Elles ont été arrêtées, humiliées, menacées, sanctionnées dans leur travail ou par la justice, mais rien n’a ébranlé la détermination des familles de retrouver les corps de leurs proches, auteurs d’un coup d’Etat raté il y a 30 ans contre Omar al-Béchir.
Et leur inflexible ténacité a été payante.
Il y a une semaine, la commission d’enquête établie après la chute en avril 2019 de l’autocrate soudanais a permis de mettre au jour à Omdourman près de Khartoum, un charnier avec les corps de 28 officiers qui avaient tenté, le 23 avril 1990, de renverser M. Béchir, arrivé au pouvoir par un coup d’Etat l’année précédente.
« Il s’agit d’un massacre, d’exécutions sommaires sans procès. Nous avons demandé à la commission de retrouver la fosse commune », assure à l’AFP Fathiya Kambal, une avocate de 61 ans, femme du lieutenant-colonel dans les blindés, Béchir Abou Dik, abattu à 37 ans.
« Bien sûr, nous sommes soulagés d’avoir retrouvés les corps, mais nous sommes bouleversés par la manière dont ils ont été tués… mitraillés. Les auteurs de ce crime doivent être jugés et les martyrs enterrés dignement avec une cérémonie militaire », ajoute cette mère de trois enfants.
Jusque-là, les familles n’ont pas reçu les corps, en attendant la fin de l’opération d’exhumation et le difficile processus d’identification.
– Le début du cauchemar –
Dans sa maison à Khartoum, Fathiya Kambal tient la photo d’un militaire au large sourire un peu timide sur fond rose et un bandeau noir marquant le deuil. Le cliché de son mari date d’un entraînement aux Etats-Unis.

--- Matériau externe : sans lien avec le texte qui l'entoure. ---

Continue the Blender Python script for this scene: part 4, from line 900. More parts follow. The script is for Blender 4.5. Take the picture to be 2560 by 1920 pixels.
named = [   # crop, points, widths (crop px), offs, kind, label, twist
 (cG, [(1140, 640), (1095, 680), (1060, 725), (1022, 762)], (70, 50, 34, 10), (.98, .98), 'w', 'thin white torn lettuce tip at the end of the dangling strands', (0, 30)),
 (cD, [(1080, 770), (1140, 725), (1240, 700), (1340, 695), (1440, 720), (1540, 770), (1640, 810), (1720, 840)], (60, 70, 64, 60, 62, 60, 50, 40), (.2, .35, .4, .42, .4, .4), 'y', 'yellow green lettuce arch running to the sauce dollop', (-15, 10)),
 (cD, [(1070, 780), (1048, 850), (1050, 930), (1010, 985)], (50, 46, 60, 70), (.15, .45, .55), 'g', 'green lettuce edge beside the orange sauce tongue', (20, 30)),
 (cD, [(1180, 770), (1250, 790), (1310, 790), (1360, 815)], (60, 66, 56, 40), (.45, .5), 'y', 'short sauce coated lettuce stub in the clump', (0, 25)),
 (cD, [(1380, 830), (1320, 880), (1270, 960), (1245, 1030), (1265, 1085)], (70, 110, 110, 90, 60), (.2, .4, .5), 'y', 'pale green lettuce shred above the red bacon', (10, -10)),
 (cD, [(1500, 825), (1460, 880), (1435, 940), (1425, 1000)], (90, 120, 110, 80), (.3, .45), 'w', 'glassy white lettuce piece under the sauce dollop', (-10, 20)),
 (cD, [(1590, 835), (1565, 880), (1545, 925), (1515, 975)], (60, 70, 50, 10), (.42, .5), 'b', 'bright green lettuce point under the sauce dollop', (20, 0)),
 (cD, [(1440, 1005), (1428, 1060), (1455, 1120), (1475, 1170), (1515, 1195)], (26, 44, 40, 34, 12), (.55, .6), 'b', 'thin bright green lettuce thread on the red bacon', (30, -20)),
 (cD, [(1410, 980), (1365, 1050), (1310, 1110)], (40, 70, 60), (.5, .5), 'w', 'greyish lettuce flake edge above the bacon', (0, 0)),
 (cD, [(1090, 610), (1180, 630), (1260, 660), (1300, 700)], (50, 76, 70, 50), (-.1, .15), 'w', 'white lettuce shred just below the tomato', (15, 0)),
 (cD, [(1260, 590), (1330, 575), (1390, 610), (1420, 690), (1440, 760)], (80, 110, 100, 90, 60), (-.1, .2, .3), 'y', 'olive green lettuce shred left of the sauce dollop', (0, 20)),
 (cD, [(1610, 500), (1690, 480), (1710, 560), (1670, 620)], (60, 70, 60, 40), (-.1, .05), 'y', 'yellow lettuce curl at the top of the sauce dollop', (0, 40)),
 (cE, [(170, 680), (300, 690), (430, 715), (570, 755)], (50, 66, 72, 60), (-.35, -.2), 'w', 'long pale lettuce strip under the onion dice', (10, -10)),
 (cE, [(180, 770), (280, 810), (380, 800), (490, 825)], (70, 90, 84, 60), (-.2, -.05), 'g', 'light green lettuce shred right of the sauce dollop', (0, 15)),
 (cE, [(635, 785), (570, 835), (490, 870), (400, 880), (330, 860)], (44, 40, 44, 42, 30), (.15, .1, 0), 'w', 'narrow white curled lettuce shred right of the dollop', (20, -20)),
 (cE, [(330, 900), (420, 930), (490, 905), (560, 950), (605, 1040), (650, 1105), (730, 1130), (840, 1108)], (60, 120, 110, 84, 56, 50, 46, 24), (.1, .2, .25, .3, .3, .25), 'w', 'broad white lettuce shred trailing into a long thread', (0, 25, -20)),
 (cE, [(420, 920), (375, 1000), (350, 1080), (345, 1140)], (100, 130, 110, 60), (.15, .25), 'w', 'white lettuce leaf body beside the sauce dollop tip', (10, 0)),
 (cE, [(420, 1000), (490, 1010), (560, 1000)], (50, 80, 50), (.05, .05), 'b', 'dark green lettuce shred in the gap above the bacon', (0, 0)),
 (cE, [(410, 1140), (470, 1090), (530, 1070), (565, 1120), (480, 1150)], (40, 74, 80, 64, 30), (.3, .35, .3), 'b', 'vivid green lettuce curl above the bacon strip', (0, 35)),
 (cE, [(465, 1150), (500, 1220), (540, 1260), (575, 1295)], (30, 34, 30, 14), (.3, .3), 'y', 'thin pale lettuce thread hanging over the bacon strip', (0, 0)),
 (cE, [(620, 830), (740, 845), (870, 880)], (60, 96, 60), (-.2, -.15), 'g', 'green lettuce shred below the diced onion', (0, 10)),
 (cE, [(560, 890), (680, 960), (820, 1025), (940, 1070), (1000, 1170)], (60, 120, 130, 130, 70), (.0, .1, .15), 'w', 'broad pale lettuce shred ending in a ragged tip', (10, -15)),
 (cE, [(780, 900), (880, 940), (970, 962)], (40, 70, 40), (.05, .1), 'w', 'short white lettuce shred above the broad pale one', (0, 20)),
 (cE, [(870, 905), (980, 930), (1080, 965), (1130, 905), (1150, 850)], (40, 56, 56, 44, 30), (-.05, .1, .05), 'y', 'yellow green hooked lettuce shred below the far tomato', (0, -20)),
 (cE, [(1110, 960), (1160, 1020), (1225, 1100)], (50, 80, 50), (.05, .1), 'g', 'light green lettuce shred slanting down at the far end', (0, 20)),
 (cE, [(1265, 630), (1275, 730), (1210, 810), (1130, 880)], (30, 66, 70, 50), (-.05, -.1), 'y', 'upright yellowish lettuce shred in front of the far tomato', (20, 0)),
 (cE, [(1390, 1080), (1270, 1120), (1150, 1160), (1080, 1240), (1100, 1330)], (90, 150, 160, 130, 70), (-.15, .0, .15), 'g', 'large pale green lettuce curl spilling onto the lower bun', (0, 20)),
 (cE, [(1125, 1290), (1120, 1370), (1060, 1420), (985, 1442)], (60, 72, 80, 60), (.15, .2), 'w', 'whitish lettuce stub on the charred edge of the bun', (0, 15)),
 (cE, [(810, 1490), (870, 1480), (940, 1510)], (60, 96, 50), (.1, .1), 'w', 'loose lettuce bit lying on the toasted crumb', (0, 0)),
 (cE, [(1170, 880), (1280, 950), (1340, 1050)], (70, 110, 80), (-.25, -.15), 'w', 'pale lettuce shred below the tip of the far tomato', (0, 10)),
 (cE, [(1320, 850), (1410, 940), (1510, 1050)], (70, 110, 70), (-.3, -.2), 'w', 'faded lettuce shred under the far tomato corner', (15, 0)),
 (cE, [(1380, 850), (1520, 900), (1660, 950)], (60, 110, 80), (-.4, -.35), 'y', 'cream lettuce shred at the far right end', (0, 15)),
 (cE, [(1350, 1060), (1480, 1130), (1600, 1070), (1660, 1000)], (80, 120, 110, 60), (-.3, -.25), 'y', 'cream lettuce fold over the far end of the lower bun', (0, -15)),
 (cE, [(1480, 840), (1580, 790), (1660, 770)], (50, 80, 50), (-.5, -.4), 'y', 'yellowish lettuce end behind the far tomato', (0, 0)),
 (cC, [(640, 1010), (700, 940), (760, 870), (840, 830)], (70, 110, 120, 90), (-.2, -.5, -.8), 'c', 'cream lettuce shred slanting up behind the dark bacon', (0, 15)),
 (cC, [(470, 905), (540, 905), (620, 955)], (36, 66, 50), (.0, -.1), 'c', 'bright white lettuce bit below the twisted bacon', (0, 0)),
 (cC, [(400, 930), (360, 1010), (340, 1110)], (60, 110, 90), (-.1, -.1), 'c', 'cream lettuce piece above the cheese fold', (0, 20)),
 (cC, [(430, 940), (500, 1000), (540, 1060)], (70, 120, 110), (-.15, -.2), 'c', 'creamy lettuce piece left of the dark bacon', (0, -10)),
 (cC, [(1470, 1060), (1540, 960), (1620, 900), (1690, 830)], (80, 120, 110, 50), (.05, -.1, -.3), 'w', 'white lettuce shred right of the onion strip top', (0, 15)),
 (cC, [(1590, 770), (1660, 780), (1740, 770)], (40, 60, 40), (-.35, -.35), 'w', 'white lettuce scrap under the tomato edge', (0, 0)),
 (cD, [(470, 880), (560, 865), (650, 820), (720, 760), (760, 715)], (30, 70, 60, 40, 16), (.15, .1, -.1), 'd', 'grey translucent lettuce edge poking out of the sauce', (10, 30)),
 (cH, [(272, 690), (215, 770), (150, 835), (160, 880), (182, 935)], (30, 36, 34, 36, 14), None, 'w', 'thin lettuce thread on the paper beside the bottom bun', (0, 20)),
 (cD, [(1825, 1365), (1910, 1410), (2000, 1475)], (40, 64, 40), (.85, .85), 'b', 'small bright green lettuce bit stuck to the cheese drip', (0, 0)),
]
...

Ses souvenirs sont gravés dans son esprit comme sur une pierre tombale.
« La dernière fois que je l’ai vu, c’était le 22 avril (1990). On était chez des amis pour un iftar (repas de rupture du jeûne du ramadan) puis il nous a conduits chez mon père en me disant qu’il serait occupé le lendemain et m’a donné de l’argent pour que j’achète des habits aux enfants pour l’Aïd al-Fitr », fête de la fin du ramadan, raconte-t-elle.
Et c’était le début du cauchemar.
A son réveil, elle entend des voisins dire qu’il y a eu des mouvements de troupes. Puis tombe la nouvelle de l’échec d’un putsch. Elle se rend avec l’épouse d’un autre militaire à la caserne et toutes deux voient des camarades de leurs époux dans un bus, qui détournent la tête… . Ils savaient que leurs maris allaient être mis à mort.
Le lendemain, le 24, la radio annonce l’exécution de 28 officiers auteurs d’un coup d’Etat raté et cite leurs noms. Celui de son époux en faisait partie.
« Notre mouvement est né spontanément et ne s’est jamais arrêté. Ce sont surtout les femmes -épouses, sœurs, mères- mais aussi les enfants et les pères qui n’ont cessé de demander quel tribunal les avait condamnés et où se trouvaient les corps ». ajoute Mme Kambal.
– Battus –
« Pour avoir posé sans relâche des questions, certains ont été arrêtés, maltraités, traduits en justice chassés de leur travail, barrés de la fonction publique, d’autres ont dû même s’exiler mais personne n’a jamais baissé les bras », assure-t-elle.
Lors du mouvement de contestation en 2019 qui a conduit à la chute de M. Béchir, les proches des militaires avaient dressé une tente à Khartoum avec l’inscription « Les familles des martyrs du 28 ramadan », date de l’exécution selon le calendrier musulman.
La sœur du colonel des parachutistes Esmat Mirghani, un des officiers exécutés, faisait partie de ces proches.
« Durant 30 ans, nous avons cherché leurs tombes. Ce qui s’est produit est un crime. Ils n’ont jamais été jugés. Ils ont été exécutés moins de 24 heures après le coup. Ils ont été jetés dans un charnier avec leur uniforme », assure Awatef Mirghani, avocate.
Pendant trois décennies et malgré le régime oppressif de M. Béchir, des membres de ces familles ont manifesté devant les sièges gouvernementaux et ont été plusieurs fois battus. Ils ont organisé des réunions et alerté les ONG internationales. Et à chaque anniversaire de l’exécution, ils se sont réunis à Khartoum ou au Caire.
Mais il a fallu l’arrivée des nouvelles autorités au Soudan pour lancer les recherches.
Une brochure éditée par les familles avec les photos des soldats exécutés, assure que les auteurs « ont fomenté ce coup pour ramener la démocratie au Soudan, libérer les prisonniers et traduire en justice ceux qui ont détruit le système constitutionnel ». Le putsch d’Omar el-Béchir avait renversé le gouvernement de Sadek al-Mahdi, élu démocratiquement.